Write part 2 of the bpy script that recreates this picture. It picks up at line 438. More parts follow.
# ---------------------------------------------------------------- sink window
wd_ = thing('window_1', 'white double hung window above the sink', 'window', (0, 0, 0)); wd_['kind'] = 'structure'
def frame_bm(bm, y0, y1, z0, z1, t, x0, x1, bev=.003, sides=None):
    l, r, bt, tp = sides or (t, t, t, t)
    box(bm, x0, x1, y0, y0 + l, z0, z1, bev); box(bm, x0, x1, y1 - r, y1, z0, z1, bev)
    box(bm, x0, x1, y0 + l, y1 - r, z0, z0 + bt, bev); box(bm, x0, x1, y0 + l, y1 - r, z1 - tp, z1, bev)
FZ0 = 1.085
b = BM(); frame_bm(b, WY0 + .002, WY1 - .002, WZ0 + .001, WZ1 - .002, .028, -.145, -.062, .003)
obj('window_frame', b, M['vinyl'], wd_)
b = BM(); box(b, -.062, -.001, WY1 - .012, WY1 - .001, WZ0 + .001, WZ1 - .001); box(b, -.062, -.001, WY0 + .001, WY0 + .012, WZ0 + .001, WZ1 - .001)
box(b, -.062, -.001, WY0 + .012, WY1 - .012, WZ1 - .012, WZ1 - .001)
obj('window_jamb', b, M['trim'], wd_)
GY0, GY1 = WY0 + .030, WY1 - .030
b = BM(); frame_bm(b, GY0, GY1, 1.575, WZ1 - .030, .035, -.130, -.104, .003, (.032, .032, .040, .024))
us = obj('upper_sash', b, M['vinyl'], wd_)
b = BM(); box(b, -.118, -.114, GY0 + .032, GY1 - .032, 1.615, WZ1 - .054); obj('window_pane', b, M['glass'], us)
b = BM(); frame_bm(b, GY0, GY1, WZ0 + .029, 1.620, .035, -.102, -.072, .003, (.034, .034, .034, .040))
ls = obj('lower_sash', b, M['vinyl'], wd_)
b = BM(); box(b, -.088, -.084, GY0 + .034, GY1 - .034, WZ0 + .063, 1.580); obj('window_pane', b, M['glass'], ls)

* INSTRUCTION
Restate the whole listing exactly.

* CORRECT RESULT
Write part 2 of the bpy script that recreates this picture. It picks up at line 438. More parts follow.
# ---------------------------------------------------------------- sink window
wd_ = thing('window_1', 'white double hung window above the sink', 'window', (0, 0, 0)); wd_['kind'] = 'structure'
def frame_bm(bm, y0, y1, z0, z1, t, x0, x1, bev=.003, sides=None):
    l, r, bt, tp = sides or (t, t, t, t)
    box(bm, x0, x1, y0, y0 + l, z0, z1, bev); box(bm, x0, x1, y1 - r, y1, z0, z1, bev)
    box(bm, x0, x1, y0 + l, y1 - r, z0, z0 + bt, bev); box(bm, x0, x1, y0 + l, y1 - r, z1 - tp, z1, bev)
FZ0 = 1.085
b = BM(); frame_bm(b, WY0 + .002, WY1 - .002, WZ0 + .001, WZ1 - .002, .028, -.145, -.062, .003)
obj('window_frame', b, M['vinyl'], wd_)
b = BM(); box(b, -.062, -.001, WY1 - .012, WY1 - .001, WZ0 + .001, WZ1 - .001); box(b, -.062, -.001, WY0 + .001, WY0 + .012, WZ0 + .001, WZ1 - .001)
box(b, -.062, -.001, WY0 + .012, WY1 - .012, WZ1 - .012, WZ1 - .001)
obj('window_jamb', b, M['trim'], wd_)
GY0, GY1 = WY0 + .030, WY1 - .030
b = BM(); frame_bm(b, GY0, GY1, 1.575, WZ1 - .030, .035, -.130, -.104, .003, (.032, .032, .040, .024))
us = obj('upper_sash', b, M['vinyl'], wd_)
b = BM(); box(b, -.118, -.114, GY0 + .032, GY1 - .032, 1.615, WZ1 - .054); obj('window_pane', b, M['glass'], us)
b = BM(); frame_bm(b, GY0, GY1, WZ0 + .029, 1.620, .035, -.102, -.072, .003, (.034, .034, .034, .040))
ls = obj('lower_sash', b, M['vinyl'], wd_)
b = BM(); box(b, -.088, -.084, GY0 + .034, GY1 - .034, WZ0 + .063, 1.580); obj('window_pane', b, M['glass'], ls)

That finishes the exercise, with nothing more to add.